Goal:
Will you give the material below again, every line exactly as it is?

================================

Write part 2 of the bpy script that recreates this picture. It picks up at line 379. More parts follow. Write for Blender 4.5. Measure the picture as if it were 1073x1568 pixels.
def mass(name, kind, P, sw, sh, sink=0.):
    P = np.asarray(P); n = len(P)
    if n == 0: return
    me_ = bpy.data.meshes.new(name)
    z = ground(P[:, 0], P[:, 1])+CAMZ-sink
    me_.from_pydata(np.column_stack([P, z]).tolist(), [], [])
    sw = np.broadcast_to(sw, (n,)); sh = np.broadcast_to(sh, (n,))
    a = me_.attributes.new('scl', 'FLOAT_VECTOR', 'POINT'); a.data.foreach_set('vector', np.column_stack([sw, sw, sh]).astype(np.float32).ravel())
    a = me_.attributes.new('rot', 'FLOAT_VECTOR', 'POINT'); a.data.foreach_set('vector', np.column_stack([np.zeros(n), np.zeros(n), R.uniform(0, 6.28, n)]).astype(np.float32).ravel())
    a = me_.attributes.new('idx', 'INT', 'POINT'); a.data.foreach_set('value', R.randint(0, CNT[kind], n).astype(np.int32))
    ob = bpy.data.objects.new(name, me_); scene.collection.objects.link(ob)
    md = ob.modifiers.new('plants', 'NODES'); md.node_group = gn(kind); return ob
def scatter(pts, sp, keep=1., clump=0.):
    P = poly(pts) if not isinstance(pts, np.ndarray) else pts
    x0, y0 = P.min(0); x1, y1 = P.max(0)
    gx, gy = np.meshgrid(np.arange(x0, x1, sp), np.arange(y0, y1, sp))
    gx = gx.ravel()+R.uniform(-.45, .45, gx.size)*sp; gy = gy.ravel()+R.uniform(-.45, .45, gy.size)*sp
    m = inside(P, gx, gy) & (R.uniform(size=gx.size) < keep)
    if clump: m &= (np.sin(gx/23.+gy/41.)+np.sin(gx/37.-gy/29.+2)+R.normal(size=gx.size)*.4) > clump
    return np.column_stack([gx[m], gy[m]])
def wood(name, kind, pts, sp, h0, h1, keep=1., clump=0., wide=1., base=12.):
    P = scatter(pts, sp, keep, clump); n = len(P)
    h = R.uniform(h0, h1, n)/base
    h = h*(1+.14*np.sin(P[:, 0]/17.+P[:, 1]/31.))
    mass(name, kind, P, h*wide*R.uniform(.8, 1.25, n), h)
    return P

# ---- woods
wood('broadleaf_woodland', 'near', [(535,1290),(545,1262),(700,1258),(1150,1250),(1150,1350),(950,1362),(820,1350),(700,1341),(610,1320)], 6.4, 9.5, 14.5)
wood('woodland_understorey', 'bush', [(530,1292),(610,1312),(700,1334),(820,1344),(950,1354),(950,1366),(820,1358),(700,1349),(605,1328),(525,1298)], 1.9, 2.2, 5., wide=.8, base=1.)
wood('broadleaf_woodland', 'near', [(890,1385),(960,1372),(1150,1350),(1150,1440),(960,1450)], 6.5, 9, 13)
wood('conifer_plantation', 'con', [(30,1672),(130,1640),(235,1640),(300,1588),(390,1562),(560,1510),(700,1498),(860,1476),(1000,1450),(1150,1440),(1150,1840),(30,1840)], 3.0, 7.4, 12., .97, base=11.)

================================

Result for this task:
Write part 2 of the bpy script that recreates this picture. It picks up at line 379. More parts follow. Write for Blender 4.5. Measure the picture as if it were 1073x1568 pixels.
def mass(name, kind, P, sw, sh, sink=0.):
    P = np.asarray(P); n = len(P)
    if n == 0: return
    me_ = bpy.data.meshes.new(name)
    z = ground(P[:, 0], P[:, 1])+CAMZ-sink
    me_.from_pydata(np.column_stack([P, z]).tolist(), [], [])
    sw = np.broadcast_to(sw, (n,)); sh = np.broadcast_to(sh, (n,))
    a = me_.attributes.new('scl', 'FLOAT_VECTOR', 'POINT'); a.data.foreach_set('vector', np.column_stack([sw, sw, sh]).astype(np.float32).ravel())
    a = me_.attributes.new('rot', 'FLOAT_VECTOR', 'POINT'); a.data.foreach_set('vector', np.column_stack([np.zeros(n), np.zeros(n), R.uniform(0, 6.28, n)]).astype(np.float32).ravel())
    a = me_.attributes.new('idx', 'INT', 'POINT'); a.data.foreach_set('value', R.randint(0, CNT[kind], n).astype(np.int32))
    ob = bpy.data.objects.new(name, me_); scene.collection.objects.link(ob)
    md = ob.modifiers.new('plants', 'NODES'); md.node_group = gn(kind); return ob
def scatter(pts, sp, keep=1., clump=0.):
    P = poly(pts) if not isinstance(pts, np.ndarray) else pts
    x0, y0 = P.min(0); x1, y1 = P.max(0)
    gx, gy = np.meshgrid(np.arange(x0, x1, sp), np.arange(y0, y1, sp))
    gx = gx.ravel()+R.uniform(-.45, .45, gx.size)*sp; gy = gy.ravel()+R.uniform(-.45, .45, gy.size)*sp
    m = inside(P, gx, gy) & (R.uniform(size=gx.size) < keep)
    if clump: m &= (np.sin(gx/23.+gy/41.)+np.sin(gx/37.-gy/29.+2)+R.normal(size=gx.size)*.4) > clump
    return np.column_stack([gx[m], gy[m]])
def wood(name, kind, pts, sp, h0, h1, keep=1., clump=0., wide=1., base=12.):
    P = scatter(pts, sp, keep, clump); n = len(P)
    h = R.uniform(h0, h1, n)/base
    h = h*(1+.14*np.sin(P[:, 0]/17.+P[:, 1]/31.))
    mass(name, kind, P, h*wide*R.uniform(.8, 1.25, n), h)
    return P

# ---- woods
wood('broadleaf_woodland', 'near', [(535,1290),(545,1262),(700,1258),(1150,1250),(1150,1350),(950,1362),(820,1350),(700,1341),(610,1320)], 6.4, 9.5, 14.5)
wood('woodland_understorey', 'bush', [(530,1292),(610,1312),(700,1334),(820,1344),(950,1354),(950,1366),(820,1358),(700,1349),(605,1328),(525,1298)], 1.9, 2.2, 5., wide=.8, base=1.)
wood('broadleaf_woodland', 'near', [(890,1385),(960,1372),(1150,1350),(1150,1440),(960,1450)], 6.5, 9, 13)
wood('conifer_plantation', 'con', [(30,1672),(130,1640),(235,1640),(300,1588),(390,1562),(560,1510),(700,1498),(860,1476),(1000,1450),(1150,1440),(1150,1840),(30,1840)], 3.0, 7.4, 12., .97, base=11.)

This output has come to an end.